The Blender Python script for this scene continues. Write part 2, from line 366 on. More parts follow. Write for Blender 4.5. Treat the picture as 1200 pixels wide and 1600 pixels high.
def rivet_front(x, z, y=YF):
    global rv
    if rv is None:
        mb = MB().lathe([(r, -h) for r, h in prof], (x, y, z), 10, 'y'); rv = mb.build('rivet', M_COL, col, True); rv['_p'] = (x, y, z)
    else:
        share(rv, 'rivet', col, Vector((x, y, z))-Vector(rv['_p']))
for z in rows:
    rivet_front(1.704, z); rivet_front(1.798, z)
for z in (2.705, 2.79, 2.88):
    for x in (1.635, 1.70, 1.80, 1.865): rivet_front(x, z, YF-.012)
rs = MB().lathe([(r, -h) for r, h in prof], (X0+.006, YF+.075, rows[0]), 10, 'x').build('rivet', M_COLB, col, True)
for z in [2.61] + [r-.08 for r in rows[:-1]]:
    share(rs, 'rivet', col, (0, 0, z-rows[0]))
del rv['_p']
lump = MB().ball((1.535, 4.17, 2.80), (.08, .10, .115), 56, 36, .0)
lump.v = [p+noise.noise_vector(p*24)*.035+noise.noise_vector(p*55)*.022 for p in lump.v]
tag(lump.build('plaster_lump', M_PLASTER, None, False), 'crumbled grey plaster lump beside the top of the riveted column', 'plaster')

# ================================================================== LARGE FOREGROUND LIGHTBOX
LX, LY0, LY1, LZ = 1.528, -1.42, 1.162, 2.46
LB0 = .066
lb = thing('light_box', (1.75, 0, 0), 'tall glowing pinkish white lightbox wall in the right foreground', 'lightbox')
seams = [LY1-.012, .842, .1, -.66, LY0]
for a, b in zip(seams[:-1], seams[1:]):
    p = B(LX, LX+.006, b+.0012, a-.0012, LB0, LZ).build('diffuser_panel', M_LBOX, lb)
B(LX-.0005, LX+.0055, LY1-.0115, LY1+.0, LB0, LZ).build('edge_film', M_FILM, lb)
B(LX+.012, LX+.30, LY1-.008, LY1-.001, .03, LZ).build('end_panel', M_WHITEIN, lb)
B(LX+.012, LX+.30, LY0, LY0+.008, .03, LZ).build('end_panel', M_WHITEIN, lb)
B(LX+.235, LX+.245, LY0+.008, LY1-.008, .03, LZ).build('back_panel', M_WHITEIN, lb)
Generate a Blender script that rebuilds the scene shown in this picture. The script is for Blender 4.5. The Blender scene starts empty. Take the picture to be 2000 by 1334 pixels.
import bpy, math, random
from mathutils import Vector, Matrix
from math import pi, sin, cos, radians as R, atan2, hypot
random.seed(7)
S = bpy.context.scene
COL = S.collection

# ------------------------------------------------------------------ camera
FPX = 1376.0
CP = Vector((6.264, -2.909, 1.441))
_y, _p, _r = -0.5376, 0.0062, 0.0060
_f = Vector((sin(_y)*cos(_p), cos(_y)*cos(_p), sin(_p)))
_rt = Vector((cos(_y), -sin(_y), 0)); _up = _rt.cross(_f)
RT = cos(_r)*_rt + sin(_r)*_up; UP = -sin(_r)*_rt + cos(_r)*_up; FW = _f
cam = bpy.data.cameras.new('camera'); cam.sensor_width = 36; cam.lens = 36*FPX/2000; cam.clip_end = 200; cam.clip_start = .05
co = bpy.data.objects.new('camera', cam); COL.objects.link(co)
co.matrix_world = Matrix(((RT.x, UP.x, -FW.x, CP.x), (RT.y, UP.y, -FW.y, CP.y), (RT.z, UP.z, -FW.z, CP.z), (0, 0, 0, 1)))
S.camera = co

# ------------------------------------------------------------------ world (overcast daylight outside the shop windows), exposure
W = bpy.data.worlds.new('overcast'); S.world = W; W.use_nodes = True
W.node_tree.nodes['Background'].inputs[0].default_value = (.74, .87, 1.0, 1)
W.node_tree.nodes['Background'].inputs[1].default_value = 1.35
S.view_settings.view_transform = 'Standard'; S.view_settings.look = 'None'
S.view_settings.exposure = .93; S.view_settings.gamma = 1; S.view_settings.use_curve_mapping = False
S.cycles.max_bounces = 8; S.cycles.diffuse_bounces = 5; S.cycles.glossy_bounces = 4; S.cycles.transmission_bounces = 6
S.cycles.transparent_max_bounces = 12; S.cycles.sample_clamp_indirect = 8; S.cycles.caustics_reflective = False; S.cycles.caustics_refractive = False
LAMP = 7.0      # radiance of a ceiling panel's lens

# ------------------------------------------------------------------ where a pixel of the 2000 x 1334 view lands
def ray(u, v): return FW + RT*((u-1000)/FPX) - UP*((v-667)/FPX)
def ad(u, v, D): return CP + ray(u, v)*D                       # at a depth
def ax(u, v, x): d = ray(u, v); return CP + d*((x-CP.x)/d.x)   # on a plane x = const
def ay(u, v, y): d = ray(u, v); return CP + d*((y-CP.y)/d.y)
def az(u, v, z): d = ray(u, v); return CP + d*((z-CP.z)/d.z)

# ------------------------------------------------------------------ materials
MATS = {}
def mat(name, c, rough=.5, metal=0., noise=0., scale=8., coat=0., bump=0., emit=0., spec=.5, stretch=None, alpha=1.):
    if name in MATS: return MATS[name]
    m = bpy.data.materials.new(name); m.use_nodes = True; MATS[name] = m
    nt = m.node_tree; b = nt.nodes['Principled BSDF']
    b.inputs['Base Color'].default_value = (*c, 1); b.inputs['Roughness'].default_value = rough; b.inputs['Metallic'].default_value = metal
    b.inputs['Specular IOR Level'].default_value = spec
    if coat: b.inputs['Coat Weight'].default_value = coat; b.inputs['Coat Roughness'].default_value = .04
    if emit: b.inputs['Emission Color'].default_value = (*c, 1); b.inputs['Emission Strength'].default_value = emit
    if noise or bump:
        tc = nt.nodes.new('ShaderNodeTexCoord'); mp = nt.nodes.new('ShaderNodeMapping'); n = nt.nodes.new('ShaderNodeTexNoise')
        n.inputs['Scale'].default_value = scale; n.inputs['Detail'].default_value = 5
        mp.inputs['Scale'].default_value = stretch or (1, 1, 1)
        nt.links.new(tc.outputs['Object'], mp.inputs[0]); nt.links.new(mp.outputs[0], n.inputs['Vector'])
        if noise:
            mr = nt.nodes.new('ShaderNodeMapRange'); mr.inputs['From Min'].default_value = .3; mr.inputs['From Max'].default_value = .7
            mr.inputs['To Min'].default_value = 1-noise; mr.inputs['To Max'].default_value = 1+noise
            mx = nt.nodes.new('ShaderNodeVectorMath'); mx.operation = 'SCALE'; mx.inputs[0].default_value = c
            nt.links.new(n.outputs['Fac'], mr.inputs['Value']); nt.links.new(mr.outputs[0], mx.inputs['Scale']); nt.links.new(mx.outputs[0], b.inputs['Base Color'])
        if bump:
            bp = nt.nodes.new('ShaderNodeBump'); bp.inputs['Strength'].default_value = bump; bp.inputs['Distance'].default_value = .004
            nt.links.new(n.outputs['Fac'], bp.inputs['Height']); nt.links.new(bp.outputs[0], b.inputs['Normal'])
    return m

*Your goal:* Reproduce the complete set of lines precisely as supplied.

*The output:*
The Blender Python script for this scene continues. Write part 2, from line 366 on. More parts follow. Write for Blender 4.5. Treat the picture as 1200 pixels wide and 1600 pixels high.
def rivet_front(x, z, y=YF):
    global rv
    if rv is None:
        mb = MB().lathe([(r, -h) for r, h in prof], (x, y, z), 10, 'y'); rv = mb.build('rivet', M_COL, col, True); rv['_p'] = (x, y, z)
    else:
        share(rv, 'rivet', col, Vector((x, y, z))-Vector(rv['_p']))
for z in rows:
    rivet_front(1.704, z); rivet_front(1.798, z)
for z in (2.705, 2.79, 2.88):
    for x in (1.635, 1.70, 1.80, 1.865): rivet_front(x, z, YF-.012)
rs = MB().lathe([(r, -h) for r, h in prof], (X0+.006, YF+.075, rows[0]), 10, 'x').build('rivet', M_COLB, col, True)
for z in [2.61] + [r-.08 for r in rows[:-1]]:
    share(rs, 'rivet', col, (0, 0, z-rows[0]))
del rv['_p']
lump = MB().ball((1.535, 4.17, 2.80), (.08, .10, .115), 56, 36, .0)
lump.v = [p+noise.noise_vector(p*24)*.035+noise.noise_vector(p*55)*.022 for p in lump.v]
tag(lump.build('plaster_lump', M_PLASTER, None, False), 'crumbled grey plaster lump beside the top of the riveted column', 'plaster')

# ================================================================== LARGE FOREGROUND LIGHTBOX
LX, LY0, LY1, LZ = 1.528, -1.42, 1.162, 2.46
LB0 = .066
lb = thing('light_box', (1.75, 0, 0), 'tall glowing pinkish white lightbox wall in the right foreground', 'lightbox')
seams = [LY1-.012, .842, .1, -.66, LY0]
for a, b in zip(seams[:-1], seams[1:]):
    p = B(LX, LX+.006, b+.0012, a-.0012, LB0, LZ).build('diffuser_panel', M_LBOX, lb)
B(LX-.0005, LX+.0055, LY1-.0115, LY1+.0, LB0, LZ).build('edge_film', M_FILM, lb)
B(LX+.012, LX+.30, LY1-.008, LY1-.001, .03, LZ).build('end_panel', M_WHITEIN, lb)
B(LX+.012, LX+.30, LY0, LY0+.008, .03, LZ).build('end_panel', M_WHITEIN, lb)
B(LX+.235, LX+.245, LY0+.008, LY1-.008, .03, LZ).build('back_panel', M_WHITEIN, lb)
Generate a Blender script that rebuilds the scene shown in this picture. The script is for Blender 4.5. The Blender scene starts empty. Take the picture to be 2000 by 1334 pixels.
import bpy, math, random
from mathutils import Vector, Matrix
from math import pi, sin, cos, radians as R, atan2, hypot
random.seed(7)
S = bpy.context.scene
COL = S.collection

# ------------------------------------------------------------------ camera
FPX = 1376.0
CP = Vector((6.264, -2.909, 1.441))
_y, _p, _r = -0.5376, 0.0062, 0.0060
_f = Vector((sin(_y)*cos(_p), cos(_y)*cos(_p), sin(_p)))
_rt = Vector((cos(_y), -sin(_y), 0)); _up = _rt.cross(_f)
RT = cos(_r)*_rt + sin(_r)*_up; UP = -sin(_r)*_rt + cos(_r)*_up; FW = _f
cam = bpy.data.cameras.new('camera'); cam.sensor_width = 36; cam.lens = 36*FPX/2000; cam.clip_end = 200; cam.clip_start = .05
co = bpy.data.objects.new('camera', cam); COL.objects.link(co)
co.matrix_world = Matrix(((RT.x, UP.x, -FW.x, CP.x), (RT.y, UP.y, -FW.y, CP.y), (RT.z, UP.z, -FW.z, CP.z), (0, 0, 0, 1)))
S.camera = co

# ------------------------------------------------------------------ world (overcast daylight outside the shop windows), exposure
W = bpy.data.worlds.new('overcast'); S.world = W; W.use_nodes = True
W.node_tree.nodes['Background'].inputs[0].default_value = (.74, .87, 1.0, 1)
W.node_tree.nodes['Background'].inputs[1].default_value = 1.35
S.view_settings.view_transform = 'Standard'; S.view_settings.look = 'None'
S.view_settings.exposure = .93; S.view_settings.gamma = 1; S.view_settings.use_curve_mapping = False
S.cycles.max_bounces = 8; S.cycles.diffuse_bounces = 5; S.cycles.glossy_bounces = 4; S.cycles.transmission_bounces = 6
S.cycles.transparent_max_bounces = 12; S.cycles.sample_clamp_indirect = 8; S.cycles.caustics_reflective = False; S.cycles.caustics_refractive = False
LAMP = 7.0      # radiance of a ceiling panel's lens

# ------------------------------------------------------------------ where a pixel of the 2000 x 1334 view lands
def ray(u, v): return FW + RT*((u-1000)/FPX) - UP*((v-667)/FPX)
def ad(u, v, D): return CP + ray(u, v)*D                       # at a depth
def ax(u, v, x): d = ray(u, v); return CP + d*((x-CP.x)/d.x)   # on a plane x = const
def ay(u, v, y): d = ray(u, v); return CP + d*((y-CP.y)/d.y)
def az(u, v, z): d = ray(u, v); return CP + d*((z-CP.z)/d.z)

# ------------------------------------------------------------------ materials
MATS = {}
def mat(name, c, rough=.5, metal=0., noise=0., scale=8., coat=0., bump=0., emit=0., spec=.5, stretch=None, alpha=1.):
    if name in MATS: return MATS[name]
    m = bpy.data.materials.new(name); m.use_nodes = True; MATS[name] = m
    nt = m.node_tree; b = nt.nodes['Principled BSDF']
    b.inputs['Base Color'].default_value = (*c, 1); b.inputs['Roughness'].default_value = rough; b.inputs['Metallic'].default_value = metal
    b.inputs['Specular IOR Level'].default_value = spec
    if coat: b.inputs['Coat Weight'].default_value = coat; b.inputs['Coat Roughness'].default_value = .04
    if emit: b.inputs['Emission Color'].default_value = (*c, 1); b.inputs['Emission Strength'].default_value = emit
    if noise or bump:
        tc = nt.nodes.new('ShaderNodeTexCoord'); mp = nt.nodes.new('ShaderNodeMapping'); n = nt.nodes.new('ShaderNodeTexNoise')
        n.inputs['Scale'].default_value = scale; n.inputs['Detail'].default_value = 5
        mp.inputs['Scale'].default_value = stretch or (1, 1, 1)
        nt.links.new(tc.outputs['Object'], mp.inputs[0]); nt.links.new(mp.outputs[0], n.inputs['Vector'])
        if noise:
            mr = nt.nodes.new('ShaderNodeMapRange'); mr.inputs['From Min'].default_value = .3; mr.inputs['From Max'].default_value = .7
            mr.inputs['To Min'].default_value = 1-noise; mr.inputs['To Max'].default_value = 1+noise
            mx = nt.nodes.new('ShaderNodeVectorMath'); mx.operation = 'SCALE'; mx.inputs[0].default_value = c
            nt.links.new(n.outputs['Fac'], mr.inputs['Value']); nt.links.new(mr.outputs[0], mx.inputs['Scale']); nt.links.new(mx.outputs[0], b.inputs['Base Color'])
        if bump:
            bp = nt.nodes.new('ShaderNodeBump'); bp.inputs['Strength'].default_value = bump; bp.inputs['Distance'].default_value = .004
            nt.links.new(n.outputs['Fac'], bp.inputs['Height']); nt.links.new(bp.outputs[0], b.inputs['Normal'])
    return m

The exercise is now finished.